Atina ve Roma, 2010’lu yıllardaki Avrupa borç krizi sırasında acı kemer sıkma önlemleri alarak bütçe açıklarını düşürdüler. Bugün Giorgia Meloni, İtalya’nın savaş sonrası tarihindeki en uzun süre görev yapan başbakanlardan biri olmaya doğru ilerliyor; neredeyse üç yıldır görevde. Fransa için bu kısır döngüden çıkmak daha zor, çünkü parlamentonun alt kanadı olan Ulusal Meclis, karşıt mali önceliklere sahip farklı gruplara bölünmüş durumda ve her biri güç dengelerini değiştirebilecek oya sahip.

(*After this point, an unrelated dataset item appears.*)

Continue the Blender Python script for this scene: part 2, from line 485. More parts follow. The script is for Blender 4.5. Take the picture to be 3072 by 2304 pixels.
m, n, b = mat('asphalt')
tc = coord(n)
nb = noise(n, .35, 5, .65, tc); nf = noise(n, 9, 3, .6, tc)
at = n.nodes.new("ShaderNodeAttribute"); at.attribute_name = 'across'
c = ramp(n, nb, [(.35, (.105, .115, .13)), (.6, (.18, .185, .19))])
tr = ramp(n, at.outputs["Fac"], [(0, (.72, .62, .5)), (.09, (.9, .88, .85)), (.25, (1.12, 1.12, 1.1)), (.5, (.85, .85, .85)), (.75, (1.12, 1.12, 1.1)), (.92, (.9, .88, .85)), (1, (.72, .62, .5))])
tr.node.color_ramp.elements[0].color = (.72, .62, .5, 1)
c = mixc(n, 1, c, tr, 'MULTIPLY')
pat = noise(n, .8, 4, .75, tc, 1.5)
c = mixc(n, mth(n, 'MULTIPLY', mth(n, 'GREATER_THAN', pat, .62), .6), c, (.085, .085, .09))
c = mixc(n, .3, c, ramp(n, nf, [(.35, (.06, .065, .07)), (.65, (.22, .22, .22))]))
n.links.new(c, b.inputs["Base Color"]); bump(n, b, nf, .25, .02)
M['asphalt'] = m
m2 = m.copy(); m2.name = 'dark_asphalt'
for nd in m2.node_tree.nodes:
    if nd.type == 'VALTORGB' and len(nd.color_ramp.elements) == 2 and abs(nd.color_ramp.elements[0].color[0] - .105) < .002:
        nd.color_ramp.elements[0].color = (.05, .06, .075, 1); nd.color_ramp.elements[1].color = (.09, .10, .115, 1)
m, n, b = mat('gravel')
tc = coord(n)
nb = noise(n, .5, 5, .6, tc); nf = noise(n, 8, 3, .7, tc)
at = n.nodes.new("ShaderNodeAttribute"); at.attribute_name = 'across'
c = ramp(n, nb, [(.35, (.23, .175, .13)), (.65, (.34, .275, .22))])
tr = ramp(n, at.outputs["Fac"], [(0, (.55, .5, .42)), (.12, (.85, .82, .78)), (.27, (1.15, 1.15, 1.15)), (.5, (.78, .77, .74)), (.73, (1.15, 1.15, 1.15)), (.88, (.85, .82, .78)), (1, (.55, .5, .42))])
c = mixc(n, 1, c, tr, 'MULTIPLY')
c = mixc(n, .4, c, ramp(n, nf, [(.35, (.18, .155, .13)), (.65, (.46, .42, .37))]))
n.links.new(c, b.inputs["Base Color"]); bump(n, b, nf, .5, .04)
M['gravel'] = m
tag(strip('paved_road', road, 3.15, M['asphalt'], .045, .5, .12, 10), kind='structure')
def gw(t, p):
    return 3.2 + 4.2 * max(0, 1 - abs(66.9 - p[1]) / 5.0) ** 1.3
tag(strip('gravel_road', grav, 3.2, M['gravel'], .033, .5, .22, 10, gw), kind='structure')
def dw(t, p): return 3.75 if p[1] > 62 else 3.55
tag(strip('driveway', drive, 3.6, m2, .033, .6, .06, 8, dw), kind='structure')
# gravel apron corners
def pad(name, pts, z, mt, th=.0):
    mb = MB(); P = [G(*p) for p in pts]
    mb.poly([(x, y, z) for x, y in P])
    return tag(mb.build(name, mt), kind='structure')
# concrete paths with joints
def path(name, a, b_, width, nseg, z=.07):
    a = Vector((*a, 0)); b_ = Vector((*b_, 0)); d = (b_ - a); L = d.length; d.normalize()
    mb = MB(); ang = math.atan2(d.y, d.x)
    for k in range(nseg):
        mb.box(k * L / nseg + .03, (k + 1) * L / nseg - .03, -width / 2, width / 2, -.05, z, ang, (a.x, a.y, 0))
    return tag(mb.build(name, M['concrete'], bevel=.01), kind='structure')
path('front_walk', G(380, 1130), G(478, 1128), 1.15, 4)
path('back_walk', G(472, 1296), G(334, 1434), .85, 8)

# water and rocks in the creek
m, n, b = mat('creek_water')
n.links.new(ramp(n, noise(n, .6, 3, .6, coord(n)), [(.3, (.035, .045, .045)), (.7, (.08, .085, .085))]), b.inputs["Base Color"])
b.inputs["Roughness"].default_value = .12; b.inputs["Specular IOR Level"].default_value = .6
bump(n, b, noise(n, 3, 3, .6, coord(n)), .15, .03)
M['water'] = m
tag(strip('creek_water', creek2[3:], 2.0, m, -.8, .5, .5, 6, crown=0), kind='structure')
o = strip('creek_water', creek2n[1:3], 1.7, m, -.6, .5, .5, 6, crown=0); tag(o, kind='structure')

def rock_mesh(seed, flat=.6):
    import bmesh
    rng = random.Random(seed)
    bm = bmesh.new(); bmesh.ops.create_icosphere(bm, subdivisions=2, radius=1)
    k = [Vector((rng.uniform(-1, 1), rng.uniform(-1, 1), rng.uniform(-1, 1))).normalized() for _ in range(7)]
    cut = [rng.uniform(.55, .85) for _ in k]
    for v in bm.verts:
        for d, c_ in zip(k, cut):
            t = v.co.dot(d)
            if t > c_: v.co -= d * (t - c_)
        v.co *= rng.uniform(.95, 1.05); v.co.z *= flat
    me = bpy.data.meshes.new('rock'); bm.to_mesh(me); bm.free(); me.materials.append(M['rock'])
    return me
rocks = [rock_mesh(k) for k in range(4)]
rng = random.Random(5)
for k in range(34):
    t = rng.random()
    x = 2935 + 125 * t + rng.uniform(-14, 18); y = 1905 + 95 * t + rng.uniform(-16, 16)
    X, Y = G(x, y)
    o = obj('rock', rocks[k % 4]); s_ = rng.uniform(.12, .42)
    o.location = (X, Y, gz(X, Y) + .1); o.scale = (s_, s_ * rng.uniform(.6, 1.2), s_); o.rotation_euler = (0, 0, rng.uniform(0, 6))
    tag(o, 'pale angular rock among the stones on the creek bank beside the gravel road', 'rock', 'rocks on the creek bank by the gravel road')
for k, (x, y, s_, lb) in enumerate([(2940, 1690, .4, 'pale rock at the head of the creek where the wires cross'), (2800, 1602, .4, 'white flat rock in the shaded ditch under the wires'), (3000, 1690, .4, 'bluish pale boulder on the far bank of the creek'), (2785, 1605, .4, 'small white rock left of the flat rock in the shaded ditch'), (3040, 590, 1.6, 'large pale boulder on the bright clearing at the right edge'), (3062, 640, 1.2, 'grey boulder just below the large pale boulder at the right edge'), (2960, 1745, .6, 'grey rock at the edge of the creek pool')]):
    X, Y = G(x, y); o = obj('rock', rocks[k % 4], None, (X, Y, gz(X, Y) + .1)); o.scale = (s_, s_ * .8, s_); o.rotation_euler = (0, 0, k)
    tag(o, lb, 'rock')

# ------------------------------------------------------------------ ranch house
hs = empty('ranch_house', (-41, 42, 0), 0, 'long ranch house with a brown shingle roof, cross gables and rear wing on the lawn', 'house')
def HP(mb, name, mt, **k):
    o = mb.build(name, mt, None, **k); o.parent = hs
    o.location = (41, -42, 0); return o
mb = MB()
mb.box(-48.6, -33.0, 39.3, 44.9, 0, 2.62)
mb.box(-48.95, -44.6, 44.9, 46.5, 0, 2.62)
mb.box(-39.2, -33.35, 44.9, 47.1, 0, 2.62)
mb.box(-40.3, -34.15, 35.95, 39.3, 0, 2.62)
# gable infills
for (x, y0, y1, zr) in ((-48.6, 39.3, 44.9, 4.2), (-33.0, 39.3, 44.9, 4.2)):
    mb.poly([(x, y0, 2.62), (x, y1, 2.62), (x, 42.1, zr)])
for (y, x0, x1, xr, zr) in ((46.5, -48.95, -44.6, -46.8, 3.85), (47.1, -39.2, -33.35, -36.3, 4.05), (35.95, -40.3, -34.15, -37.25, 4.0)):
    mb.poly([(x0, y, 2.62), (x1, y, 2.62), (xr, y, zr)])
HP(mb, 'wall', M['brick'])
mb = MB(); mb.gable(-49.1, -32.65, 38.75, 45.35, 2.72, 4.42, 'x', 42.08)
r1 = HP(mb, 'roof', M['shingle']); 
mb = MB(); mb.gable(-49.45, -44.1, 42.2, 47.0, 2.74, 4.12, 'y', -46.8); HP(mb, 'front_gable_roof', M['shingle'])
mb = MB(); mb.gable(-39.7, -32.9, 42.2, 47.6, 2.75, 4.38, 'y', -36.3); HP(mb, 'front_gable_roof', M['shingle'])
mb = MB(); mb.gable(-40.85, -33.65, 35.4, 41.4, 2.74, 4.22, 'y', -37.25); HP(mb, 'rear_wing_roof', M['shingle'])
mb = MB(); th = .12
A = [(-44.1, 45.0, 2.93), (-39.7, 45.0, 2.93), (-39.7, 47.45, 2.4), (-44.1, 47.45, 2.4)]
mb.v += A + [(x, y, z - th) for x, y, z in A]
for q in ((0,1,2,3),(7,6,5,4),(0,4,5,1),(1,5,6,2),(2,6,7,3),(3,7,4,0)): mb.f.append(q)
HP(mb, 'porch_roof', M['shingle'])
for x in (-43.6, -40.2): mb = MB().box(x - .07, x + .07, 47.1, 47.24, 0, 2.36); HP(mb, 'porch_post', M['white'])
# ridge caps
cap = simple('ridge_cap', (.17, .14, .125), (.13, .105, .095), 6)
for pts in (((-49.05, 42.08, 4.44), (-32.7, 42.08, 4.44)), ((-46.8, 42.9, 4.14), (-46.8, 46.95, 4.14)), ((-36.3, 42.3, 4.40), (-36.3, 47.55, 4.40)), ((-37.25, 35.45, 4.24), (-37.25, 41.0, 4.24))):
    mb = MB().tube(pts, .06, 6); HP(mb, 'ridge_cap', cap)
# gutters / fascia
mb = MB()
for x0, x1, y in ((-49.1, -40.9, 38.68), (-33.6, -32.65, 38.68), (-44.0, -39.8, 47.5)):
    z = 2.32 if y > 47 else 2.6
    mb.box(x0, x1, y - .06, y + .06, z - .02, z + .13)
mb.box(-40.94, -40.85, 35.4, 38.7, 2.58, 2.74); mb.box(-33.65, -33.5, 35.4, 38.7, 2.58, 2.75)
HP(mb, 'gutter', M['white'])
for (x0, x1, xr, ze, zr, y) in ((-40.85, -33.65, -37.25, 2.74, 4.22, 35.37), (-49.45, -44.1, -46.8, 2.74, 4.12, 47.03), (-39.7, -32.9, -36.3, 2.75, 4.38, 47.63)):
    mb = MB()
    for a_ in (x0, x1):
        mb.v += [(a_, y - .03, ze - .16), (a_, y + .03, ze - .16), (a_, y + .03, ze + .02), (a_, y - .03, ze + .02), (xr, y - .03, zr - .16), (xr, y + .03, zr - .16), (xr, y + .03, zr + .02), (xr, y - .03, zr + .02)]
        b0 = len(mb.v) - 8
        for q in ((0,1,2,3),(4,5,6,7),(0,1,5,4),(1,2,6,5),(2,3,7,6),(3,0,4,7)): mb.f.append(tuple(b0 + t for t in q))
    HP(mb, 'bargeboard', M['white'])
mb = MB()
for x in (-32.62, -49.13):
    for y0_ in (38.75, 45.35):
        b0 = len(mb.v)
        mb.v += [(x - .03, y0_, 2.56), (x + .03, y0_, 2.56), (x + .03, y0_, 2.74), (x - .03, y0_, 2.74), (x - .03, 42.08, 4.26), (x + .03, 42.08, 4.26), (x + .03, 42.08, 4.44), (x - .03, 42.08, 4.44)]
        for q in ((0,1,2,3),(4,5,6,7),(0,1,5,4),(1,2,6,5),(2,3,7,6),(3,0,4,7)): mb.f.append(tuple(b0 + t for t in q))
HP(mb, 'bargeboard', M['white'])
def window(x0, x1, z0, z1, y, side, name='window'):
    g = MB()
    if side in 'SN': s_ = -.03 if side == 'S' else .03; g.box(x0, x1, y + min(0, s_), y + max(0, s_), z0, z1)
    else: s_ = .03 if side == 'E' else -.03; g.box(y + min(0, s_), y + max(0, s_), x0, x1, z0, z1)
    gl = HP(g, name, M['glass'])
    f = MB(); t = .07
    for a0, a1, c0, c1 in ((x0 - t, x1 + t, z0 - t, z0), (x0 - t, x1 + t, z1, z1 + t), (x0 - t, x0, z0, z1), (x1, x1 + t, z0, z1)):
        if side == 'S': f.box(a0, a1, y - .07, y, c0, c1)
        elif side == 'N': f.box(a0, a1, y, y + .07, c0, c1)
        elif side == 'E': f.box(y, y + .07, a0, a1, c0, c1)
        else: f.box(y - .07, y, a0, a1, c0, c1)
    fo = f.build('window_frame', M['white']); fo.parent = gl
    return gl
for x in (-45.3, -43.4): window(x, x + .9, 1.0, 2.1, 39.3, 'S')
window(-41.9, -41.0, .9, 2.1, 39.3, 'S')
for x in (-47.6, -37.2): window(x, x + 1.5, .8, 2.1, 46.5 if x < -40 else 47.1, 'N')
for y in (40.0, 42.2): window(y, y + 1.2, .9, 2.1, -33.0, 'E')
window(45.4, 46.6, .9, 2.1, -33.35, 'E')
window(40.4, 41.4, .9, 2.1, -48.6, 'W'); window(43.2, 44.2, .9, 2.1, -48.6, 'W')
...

Sol partiler, kamu harcamalarının yüzde 65’ini oluşturan refah devletine yönelik herhangi bir kesintiye karşı çıkıyor. Bayrou ve Macron ile ittifak içindeki merkez partiler ve geleneksel muhafazakâr gruplar ise, Ukrayna’nın Rusya’ya karşı savunmasına destek olmak amacıyla vergileri artırmadan askerî harcamaları artırmak istiyor. Aşırı sağcı Marine Le Pen’in milletvekilleri ise göçmen harcamalarının ve AB’ye yapılan ödemelerin azaltılması yoluyla tasarruf edilmesini savunuyor.